There's a Crock, Then There's KROQ

A couple of weeks ago, before he played the Killers' unreleased single "Sam's Town," 91X morning DJ Chris Cantore asserted that it was a "leak"; the song's airing was unauthorized by the record company.

"That was nothing but smoke and mirrors," says Garett Michaels, who works mornings at competing FM-94/9. "We could have done the same thing. The record company also gave us a copy.

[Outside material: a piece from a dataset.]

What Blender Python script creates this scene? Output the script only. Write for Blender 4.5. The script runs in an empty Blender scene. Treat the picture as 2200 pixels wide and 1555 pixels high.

I just don't think that the new Killers album is a big deal."

Michaels recently infused a little drama into his morning show before playing music from the new Bob Dylan CD. He told listeners more than once that he'd get into trouble if he played songs in their entirety; he then played portions of songs.

When record companies do allow "leaks," San Diego stations tend to be lower on the rock-radio food chain than our northerly neighbors.

"KROQ usually gets [an anticipated new song] on a Friday and everyone else in the country gets it on Monday," says a radio-industry insider who recalls the mid-'90s airing of a Depeche Mode song.

"KROQ did a world premiere with that song, so we just taped it off the air, cut out the part where they say 'KROQ,' and started playing it on our station. The record company got really upset and said KROQ was screaming at them since they were supposed to have the exclusive. I told them it was just too bad and that we were going to still play it."

The insider says record companies have responded with cease-and-desist letters that threaten legal action.

"I ignored them. We could have countersued for restraint of trade. Besides, no record company in its right mind would actually follow through and sue a radio station; they couldn't afford to piss off the station."

Legal threats to keep stations from airing songs "are just worthless pieces of paper," the insider continues. "Because of the Internet, the songs are now everywhere [before the record is released]. There are a lot of ways to find the music, like fan websites. The person who first leaked the song broke the law, but once the song gets out there, it becomes public domain. Besides, radio stations are proud to get cease-and-desists since it proves they got the song before KROQ."

On September 29, KROQ debuted "Anna Molly," a cut from the new Incubus CD that won't be released until late November. Other rock stations received their copies three days later.

"Whether you like it or not, KROQ is the biggest rock station in the world," says Michaels of FM-94/9. "But I think it is unfortunate that the bands' and labels' marketing plans are not taken into consideration. It could be argued that playing a song too much in advance could be detrimental to future sales."